Towards Sub-millisecond Latency Real-Time Speech Enhancement Models on Hearables
Artem Dementyev, Chandan K. A. Reddy, Scott Wisdom, Navin Chatlani, John R. Hershey, Richard F. Lyon
TL;DR
The paper tackles the challenge of real-time, on-device speech enhancement for hearables with sub-millisecond algorithmic latency under strict memory and power constraints. It introduces Deep FIR, a pipeline where an LSTM-based tap predictor generates a 128-tap FIR filter every hop, enabling sample-by-sample, causal filtering with very short synthesis windows; a post-inference minimum-phase conversion further reduces group delay. The approach achieves mean algorithmic latency as low as $0.34$ ms and, on a low-power DSP, end-to-end latency around $3.35$ ms, with a $626k$-parameter model and $16$ kHz audio. Objective metrics show SI-SDR and DNSMOS gains, while subjective ITU-P835 tests confirm perceptual improvements; the work also demonstrates real-time hardware deployment, highlighting practical viability for hearables. Overall, this work provides a viable path toward ultra-low-latency, on-device speech enhancement that can improve comfort and usability in hearables by minimizing artifacts like comb filtering while maintaining denoising performance.
Abstract
Low latency models are critical for real-time speech enhancement applications, such as hearing aids and hearables.
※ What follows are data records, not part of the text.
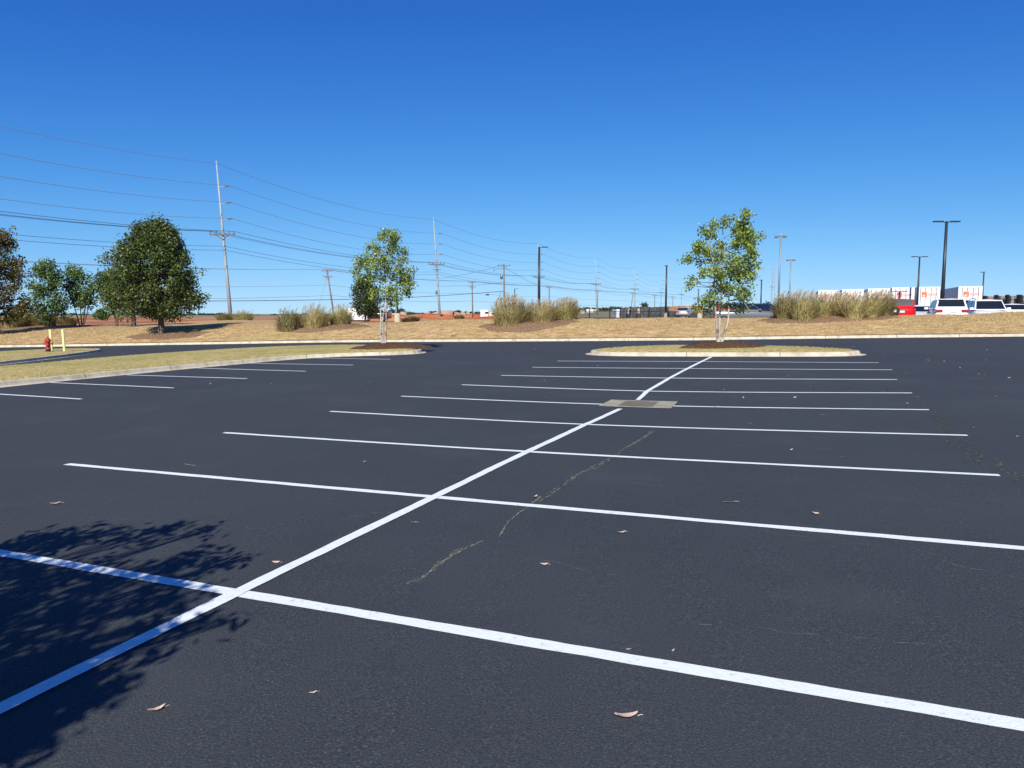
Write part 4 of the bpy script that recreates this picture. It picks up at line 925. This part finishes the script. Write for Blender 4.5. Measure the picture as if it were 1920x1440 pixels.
car('parked_suv', 'white sport utility car seen from the front with black roof rails', 'car', cpos(1850, 49.5, 1.02), R(-111), 'white', 'suv', 1.76, 1.98, 4.6, rails=True)
car('parked_car', 'white car with red tail lamp peeping out right of the roof-railed car', 'car', cpos(1893, 55.5, 1.05), R(68), 'white', 'sedan', 1.5, 1.8, 4.5)
car('parked_car', 'blue-grey car cut by the right edge of the photo', 'car', cpos(1938, 55, 1.3), R(180), 'bluepaint', 'sedan', 1.48, 1.8, 4.5)
car('pickup_truck', 'silver-grey pickup truck standing sideways behind the right-hand tree', 'pickup truck', cpos(1398, 66, .92), R(-4), 'grey', 'pickup', 1.92, 2.0, 5.9)
car('parked_suv', 'dark car whose windscreen rises behind the silver pickup', 'car', cpos(1432, 70, 1.05), R(-60), 'darkpaint', 'suv', 1.74, 1.9, 4.7)
car('parked_car', 'silver car seen from behind, left of the right-hand tree', 'car', cpos(1283, 100, 1.12), R(70), 'silver', 'suv', 1.5, 1.8, 4.4)
car('parked_car', 'red car half hidden by the lower leaves of the right-hand tree', 'car', cpos(1354, 78, 1.25), R(90), 'red', 'sedan', 1.5, 1.8, 4.5)
car('pickup_truck', 'dark pickup in the shade right of the white box truck', 'pickup truck', cpos(697, 92, zat(603, 92)), R(180), 'darkpaint', 'pickup', 1.3, 1.9, 4.6)

# white box truck by the dark tree
bt = Vector((Xof(676, 90), 90, zat(603.5, 90))); root = empty('box_truck', bt, 0, 'small white box truck parked behind the dark round tree', 'truck')
MB().box(-1.3, 1.0, -1.0, 1.0, .22, 1.65).build('cargo_box', M['white'], root, bevel=.04)
MB().loft([[(x, -.9, .22), (x, .9, .22), (x, .8, z), (x, -.8, z)] for x, z in ((-2.0, .75), (-1.75, .85), (-1.5, 1.3), (-1.31, 1.35))]).build('cab', M['white'], root, fix=True, bevel=.04)
MB().box(-1.9, 1.0, -.85, .85, .12, .22).build('chassis', M['black'], root)
for x in (-1.5, .6):
    for s in (-1, 1):
        Mx = Matrix.Translation((x, s*.85, .2)) @ Matrix.Rotation(R(90), 4, 'X'); MB().lathe([(.1, -.1), (.24, -.1), (.24, .1), (.1, .1)], 16, (0, 0, 0), Mx).build('wheel', M['rubber'], root, fix=True)

# ---------------------------------------------------------------- trailers
def bars(glyph, x0, z0, w, h, t):
    G = {'H': [(0, 0, .22, 1), (.78, 0, 1, 1), (.22, .4, .78, .6)], 'U': [(0, 0, .22, 1), (.78, 0, 1, 1), (.22, 0, .78, .2)], 'N': [(0, 0, .22, 1), (.78, 0, 1, 1), (.22, .55, .5, .85), (.5, .2, .78, .5)],
         'T': [(0, .8, 1, 1), (.39, 0, .61, .8)], 'J': [(.62, .15, .88, 1), (.12, 0, .88, .2), (.12, .2, .34, .42)]}[glyph]
    return [(x0+a*w, x0+c*w, z0+b*h, z0+d*h) for a, b, c, d in G]
def trailer(pr, Y, ztop, label, rz=R(-21.5), px_left=True, L=14.6, Hh=2.85, logo=True, mirror=1):
    """rear-left lower corner at pr (px), rear faces the camera; body runs away along local +Y"""
    X = Xof(pr, Y); zb = ztop-4.05; root = empty('semi_trailer', (X, Y, zb), rz, label, 'trailer', 'white freight trailers parked in a row'); Wd = 2.6; z0 = 1.15; z1 = 4.05
    m = MB(); m.box(0, Wd, .06, L, z0, z1-.03); m.build('body', M['trailside'], root, bevel=.02)
    m = MB()
    for k in range(24): y = .5+k*.6; m.box(-.025, -.002, y, y+.05, z0+.1, z1-.12)
    m.box(-.028, -.002, .1, L-.1, z0, z0+.12); m.box(-.028, -.002, .1, L-.1, z1-.14, z1-.04); m.build('side_rib', M['trailside'], root)
    m = MB(); m.box(-.002+0, 0, 0, 0, 0, 0) if False else None
    fr = MB(); fr.box(-.03, .08, -.03, .06, z0-.05, z1); fr.box(Wd-.08, Wd+.03, -.03, .06, z0-.05, z1); fr.box(.08, Wd-.08, -.03, .06, z1-.12, z1); fr.box(.08, Wd-.08, -.03, .06, z0-.05, z0+.06); fr.build('rear_frame', M['trailer'], root)
    for s in (0, 1):
        x0 = .09+s*1.215; d = MB(); d.box(x0, x0+1.2, -.01, .05, z0+.07, z1-.13); do = d.build('rear_door', M['trailer'], root)
        rr_ = MB()
        for xx in (x0+.32, x0+.88): rr_.tube([(xx, -.045, z0+.08), (xx, -.045, z1-.15)], .035, 6)
        rr_.build('lock_rod', M['seam'], do)
    sm = MB(); sm.box(1.292, 1.303, -.02, .0, z0+.08, z1-.14); sm.box(-.034, -.03, -.032, -.031, z0, z1); sm.build('door_seam', M['black'], root)
    if logo:
        lg = MB(); lz = 2.75; s = .62; lg.box(.55, .55+s, -.014-.01, -.0105, lz, lz+s); lo = lg.build('logo_panel', M['orange'], root)
        j = MB()
        for a, b, c, d in bars('J', .62, lz+.08, .46, .46, 0): j.box(a, b, -.03, -.025, c, d)
        j.build('logo_letter', M['trailer'], lo)
        tx = MB(); x = .55+s+.10
        for g in 'HUNT':
            for a, b, c, d in bars(g, x, lz+.12, .22, .36, 0): tx.box(a, b, -.018, -.0105, c, d)
            x += .29
        tx.build('lettering', M['orange'], root)
    for y in (1.2, 2.5):
        for xx in (.25, Wd-.25):
            Mx = Matrix.Translation((xx, y, .52)) @ Matrix.Rotation(R(90), 4, 'Y'); MB().lathe([(.2, -.2), (.5, -.2), (.52, -.1), (.52, .1), (.5, .2), (.2, .2)], 20, (0, 0, 0), Mx).build('wheel', M['rubber'], root, fix=True)
    MB().box(.2, Wd-.2, .0, .08, .5, .62).build('rear_guard', M['black'], root)
    for xx in (.5, Wd-.5): MB().box(xx-.07, xx+.07, L-3.2, L-3.05, 0, z0).build('landing_leg', M['seam'], root)
    return root
TA = R(-21)
for pr, Y, yt, lab in ((1795, 95, 537, 'rightmost white trailer, its grey side and orange logo fully in view'), (1717.5, 97, 538, 'white trailer with orange square logo behind the double lamp, second from the right'), (1671, 98.3, 539, 'white trailer behind the red off-road car, third from the right'),
                       (1626, 99.5, 541, 'white trailer behind the tallest plumes of the right bed, third from the left'), (1577.5, 100.5, 542.5, 'white trailer with brown logo above the grasses, second from the left'), (1533, 101.5, 544, 'leftmost white trailer, only its top showing over the grasses')):
    trailer(pr, Y, zat(yt, Y), lab, TA)

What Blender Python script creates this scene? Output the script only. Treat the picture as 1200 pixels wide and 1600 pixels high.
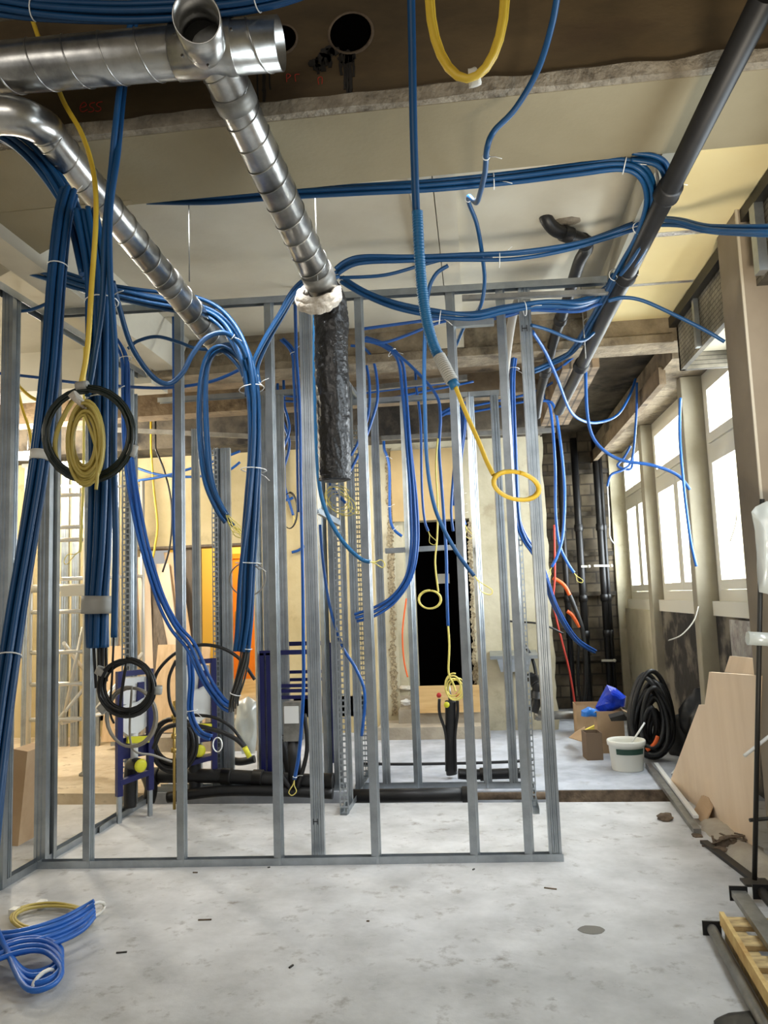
import bpy, bmesh, math, random
from mathutils import Vector, Matrix, noise
random.seed(7)
PI = math.pi
S = bpy.context.scene
COL = S.collection
for o in list(bpy.data.objects):
    bpy.data.objects.remove(o)

# ------------------------------------------------------------------ camera
F = 1220.0; H = 1.65
YAW = math.radians(6.55); PITCH = math.radians(6.3); ROLL = math.radians(2.0)
_f = Vector((-math.sin(YAW)*math.cos(PITCH), math.cos(YAW)*math.cos(PITCH), math.sin(PITCH)))
_r = Vector((math.cos(YAW), math.sin(YAW), 0)); _u = _r.cross(_f)
_c, _s = math.cos(ROLL), math.sin(ROLL)
CR = _c*_r - _s*_u; CU = _s*_r + _c*_u
cam = bpy.data.cameras.new('camera'); co = bpy.data.objects.new('camera', cam); COL.objects.link(co)
cam.sensor_fit = 'VERTICAL'; cam.sensor_height = 36.0; cam.lens = F/1600*36.0; cam.clip_start = .05; cam.clip_end = 200
co.matrix_world = Matrix(((CR.x, CU.x, -_f.x, 0), (CR.y, CU.y, -_f.y, 0), (CR.z, CU.z, -_f.z, H), (0, 0, 0, 1)))
S.camera = co

# ------------------------------------------------------------------ world, lights, exposure
S.view_settings.view_transform = 'Standard'; S.view_settings.look = 'None'
S.view_settings.gamma = 1; S.view_settings.use_curve_mapping = False
S.view_settings.exposure = 0.0
W = bpy.data.worlds.new('world'); S.world = W; W.use_nodes = True
W.node_tree.nodes['Background'].inputs[0].default_value = (1.0, .96, .9, 1)
W.node_tree.nodes['Background'].inputs[1].default_value = 0.47

def area(name, loc, d, sx, sy, power, color, spread=180):
    l = bpy.data.lights.new(name, 'AREA'); l.shape = 'RECTANGLE'; l.size = sx; l.size_y = sy
    l.energy = power; l.color = color; l.spread = math.radians(spread)
    o = bpy.data.objects.new(name, l); COL.objects.link(o); o.location = loc
    o.rotation_euler = Vector(d).to_track_quat('-Z', 'Y').to_euler()
    return o
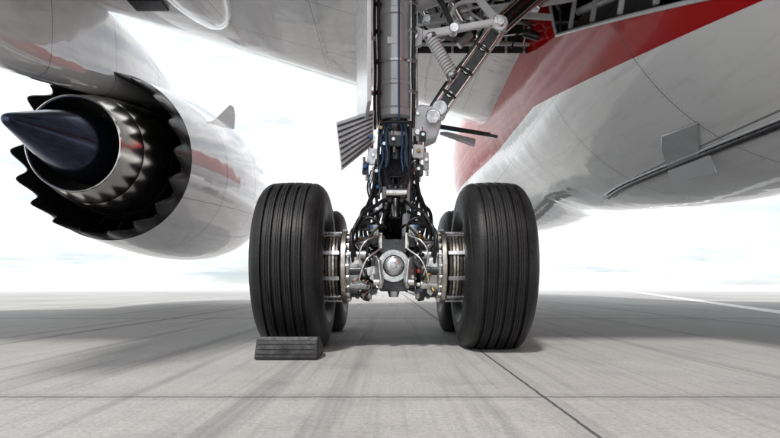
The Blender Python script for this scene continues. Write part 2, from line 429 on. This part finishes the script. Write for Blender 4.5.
for i in range(24):
    a = 2*math.pi*i/24; r_ = V((math.cos(a), 0, math.sin(a)))
    bar('fan_outlet_vane', O+V((0, 10.8, 0))+r_*1.05, O+V((0, 10.8, 0))+r_*1.46, .03, .4, 'dsteel', en, up=(0, 1, 0))
core = [(12, 1.1), (11, 1.15), (10.2, 1.12), (9.6, 1.06), (9.3, 1.01), (9.28, .995), (9.2, 1.0), (8.9, .97), (8.55, .89), (8.52, .875), (8.46, .875), (8.1, .76), (8.04, .735), (8.04, .72), (8.3, .7), (8.9, .68), (9.3, .68)]
lat_e('core_nozzle', core, 'noz', 96, None, 25)
lat_e('core_rim', [(8.05, .75), (8.02, .745), (8.015, .73), (8.03, .715)], 'steel')
lat_e('exhaust_plug', [(6.6, 0), (6.603, .03), (6.62, .06), (6.7, .1), (7.0, .2), (7.4, .335), (7.8, .45), (8.1, .52), (8.5, .57), (9.2, .56)], 'plug', 64)
lat_e('turbine_exit', [(9.2, .5), (9.2, .72)], 'duct')
lat_e('fan_disc', [(12.4, 1.44), (12.42, .3), (12.42, 0)], 'dsteel')
lat_e('spinner', [(12.9, 0), (12.85, .08), (12.6, .28), (12.42, .36)], 'black')
for i in range(18):
    a = 2*math.pi*i/18; r_ = V((math.cos(a), 0, math.sin(a))); tg = V((-math.sin(a), 0, math.cos(a)))
    c = O+V((0, 12.55, 0)); plate('fan_blade', [c+r_*.3-tg*.05, c+r_*.3+tg*.05+V((0, .15, 0)), c+r_*1.42+tg*.22+V((0, .15, 0)), c+r_*1.42-tg*.12], .012, 'dsteel', en, 0)
def pylon():
    vs = []; fs = []
    K = [(4.3, 4.2, 4.85, .04), (5.0, 3.5, 4.9, .2), (6.0, 3.16, 4.95, .3), (7.0, 3.24, 5.0, .34), (8.0, 3.42, 5.0, .35), (8.9, 3.58, 5.0, .34), (9.6, 3.7, 5.0, .34), (10.6, 3.9, 4.75, .32), (11.8, 4.05, 4.4, .24), (12.8, 4.1, 4.2, .06)]
    n = 14
    for y, zb, zt_, hw in K:
        h = zt_-zb
        vs += [(EX+hw*math.copysign(abs(math.cos(2*math.pi*k/n))**.5, math.cos(2*math.pi*k/n)), y, (zb+zt_)/2+h/2*math.copysign(abs(math.sin(2*math.pi*k/n))**.6, math.sin(2*math.pi*k/n))) for k in range(n)]
    for i in range(len(K)-1):
        for k in range(n): fs.append((i*n+k, i*n+(k+1) % n, (i+1)*n+(k+1) % n, (i+1)*n+k))
    o = add('engine_pylon', vs, fs, 'nac', en, 60)
    s = o.modifiers.new('s', 'SUBSURF'); s.levels = 2; s.render_levels = 2
pylon()
a = math.radians(45); rd = V((math.cos(a), 0, math.sin(a)))
c = O+V((0, 11.1, 0)); plate('nacelle_strake', [c+rd*1.68, c+rd*1.68+V((0, 1.3, 0)), c+rd*2.05+V((0, .55, 0)), c+rd*2.15+V((0, .2, 0)), c+rd*2.13+V((0, .02, 0))], .03, 'strut', en)
th_ = math.radians(2.6); pv = V((EX, 6.6, 2.6)); Rm = Matrix.Rotation(th_, 3, 'X')
en.rotation_euler = (th_, 0, 0); en.location = pv-Rm @ pv

# ------------------------------------------------------------------ landing gear
lg = empty('aircraft_landing_gear'); GX = .0275; AZ = .622
def wheel(par, cx, cy, cz, side, R=1.0, W=1.0):
    right = []
    def cz_(xx): return .645-.0035*(xx/.1)**2
    for g in (0, .066, .134):
        for dx, dr in ((-.012, 0), (-.0108, -.004), (-.0075, -.024), (.0075, -.024), (.0108, -.004), (.012, 0)):
            xx = g+dx
            if g == 0 and dx < 0: continue
            right.append((xx, cz_(xx)+dr))
        for f_ in (.026, .04) if g < .13 else ():
            for dx, dr in ((-.0025, 0), (0, -.004), (.0025, 0)):
                xx = g+f_+dx; right.append((xx, cz_(xx)+dr))
    right += [(.165, .634), (.185, .625), (.205, .609), (.222, .586), (.224, .580), (.227, .579), (.236, .558), (.246, .52), (.25, .475), (.246, .435), (.247, .43), (.243, .42), (.23, .375), (.205, .335), (.19, .305)]
    prof = [(-x, r) for x, r in reversed(right)]+right
    prof = [(x*W, r*R) for x, r in prof]
    o = lathe('tyre', (cx, cy, cz), (1, 0, 0), prof, 'tyre', par, 160, 32)
    for v in o.data.vertices:
        z = v.co.z
        if z < .12*R:
            k = (1-z/(.12*R)); v.co.x = cx+(v.co.x-cx)*(1+.07*min(1, k)**2)
        if v.co.z < .003: v.co.z = .003
    s = side; d = (s, 0, 0); c = (cx, cy, cz)
    lathe('wheel_rim', c, d, [(t*W, r*R) for t, r in [(-.195, .315), (-.2, .3), (-.19, .285), (-.05, .275), (.06, .27), (.12, .2), (.11, .1), (.17, .09), (.18, .05), (.18, 0)]], 'cap', par, 48)
    lathe('wheel_rim_flange', c, d, [(t*W, r*R) for t, r in [(.06, .275), (.19, .29), (.205, .305), (.2, .32), (.185, .31)]], 'steel', par, 48)
    for i in range(10):
        a = 2*math.pi*i/10
        p = V((cx+s*.1*W, cy+.15*R*math.cos(a), cz+.15*R*math.sin(a))); cyl('wheel_bolt', p, p+V((s*.04, 0, 0)), .014, 'steel', par, seg=8)
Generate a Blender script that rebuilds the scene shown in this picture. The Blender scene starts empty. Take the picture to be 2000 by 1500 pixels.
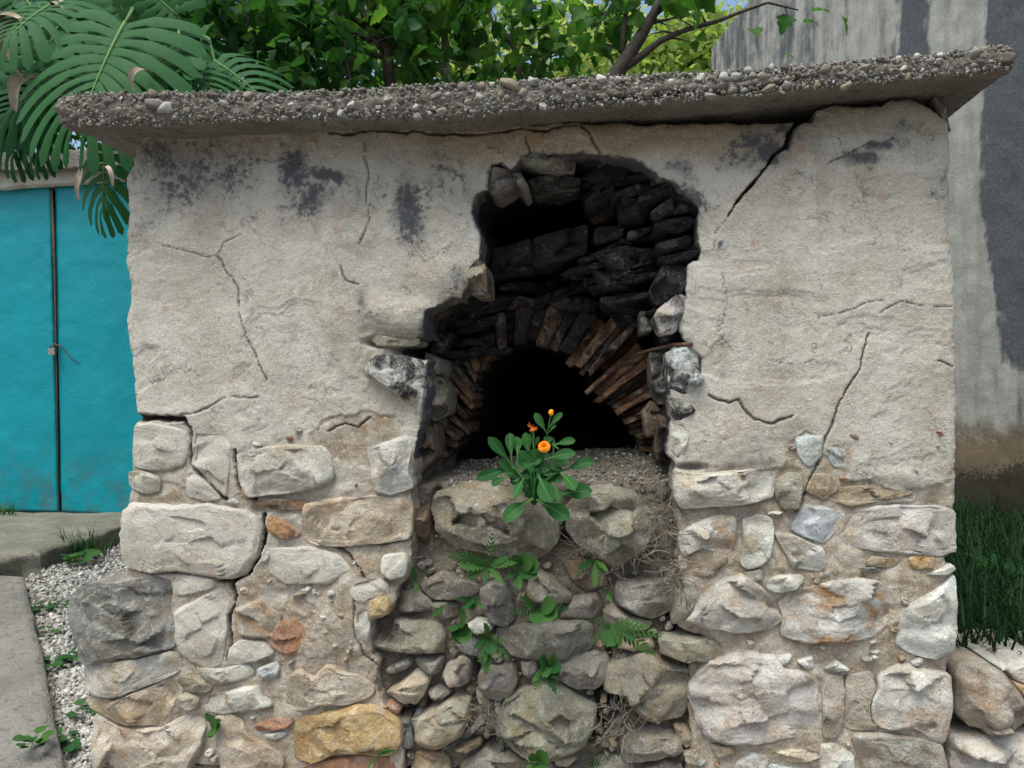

However, the sub-millisecond latency space for resource-constrained hearables remains underexplored. We demonstrate speech enhancement using a computationally efficient minimum-phase FIR filter, enabling sample-by-sample processing to achieve mean algorithmic latency of 0.32 ms to 1.25 ms. With a single microphone, we observe a mean SI-SDRi of 4.1 dB. The approach shows generalization with a DNSMOS increase of 0.2 on unseen audio recordings. We use a lightweight LSTM-based model of 626k parameters to generate FIR taps. Using a real hardware implementation on a low-power DSP, our system can run with 376 MIPS and a mean end-to-end latency of 3.35 ms. In addition, we provide a comparison with existing low-latency spectral masking techniques. We hope this work will enable a better understanding of latency and can be used to improve the comfort and usability of hearables.